His most high-profile assignment while at CBC Winnipeg came in 2012, as host of the documentary series 8th Fire, about possibilities for reconciliation between native people and settler Canadians. He quit the CBC soon after, to work on reconciliation in his own family.

"My dad was terminally ill," he explains. "I wanted to invest in that relationship, so that we didn't leave anything on the table, or regret never having the time to put it on a right footing." For nine months, he helped his father through his own personal healing journey, which included making peace with the Christianity that shaped and scarred him. They went to the Vatican together to witness the canonization of Kateri Tekakwitha, the 17th-century First Nations layperson. Tobasonakwut Kinew died at the end of 2012.

The 8th Fire series opened up opportunities for speaking engagements, about how to incorporate First Nations knowledge into contemporary situations. It also attracted attention from Al Jazeera, the Qatar-based news service, for which Kinew famously attempted to confront former U.S. secretary of defence Donald Rumsfeld at his summer home.

"Al Jazeera has allowed me to open my perspective to the global situation," Kinew says. "In Canada, some people may see me as 'the First Nations guy,' but not Al Jazeera. They don't have an aboriginal program. When I go to the Middle East, nobody knows what a First Nations person is. If I'm succeeding there, it's on my own merits, and I love that.

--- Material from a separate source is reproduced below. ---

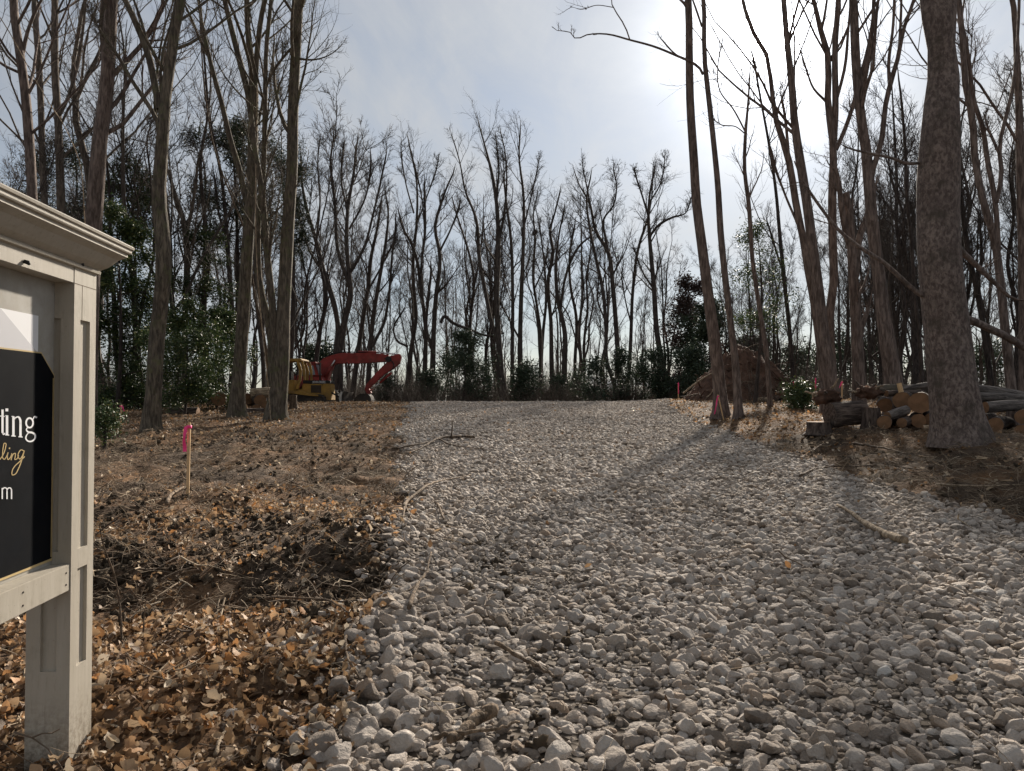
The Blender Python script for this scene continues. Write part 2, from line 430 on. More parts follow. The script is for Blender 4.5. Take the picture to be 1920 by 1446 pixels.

"It has also made me wonder what it means to have an identity that's tied to the land if you're not on that land," he says, wading into more contentious reflection. "Does it transfer to where you are now?"

He still spends summers on the reserve, with his wife and two sons from a previous relationship. They also travel every year to South Dakota, where Kinew participates in the Sun Dance ceremony, a two-week experience in traditional ways that ends with four days of fasting, praying, and a ritual dragging of buffalo skulls with cords strung to pegs inserted into the celebrant's flesh.

"It's a very important part of who I am, and the highlight of my year," he says. "The idea is that we want to put something real behind our prayers. But what do we really own? The Creator made everything. The only thing that I can give up that is meaningful to me is my thirst, my hunger and my physical well-being. It's about making an offering in those areas that are closest to the core of your being."

The core of your being sounds like a good place from which to figure out your professional life, too. Whatever happens with Q, Kinew has time to ponder whether journalism is really the way for him, or whether the call of politics is too strong to resist.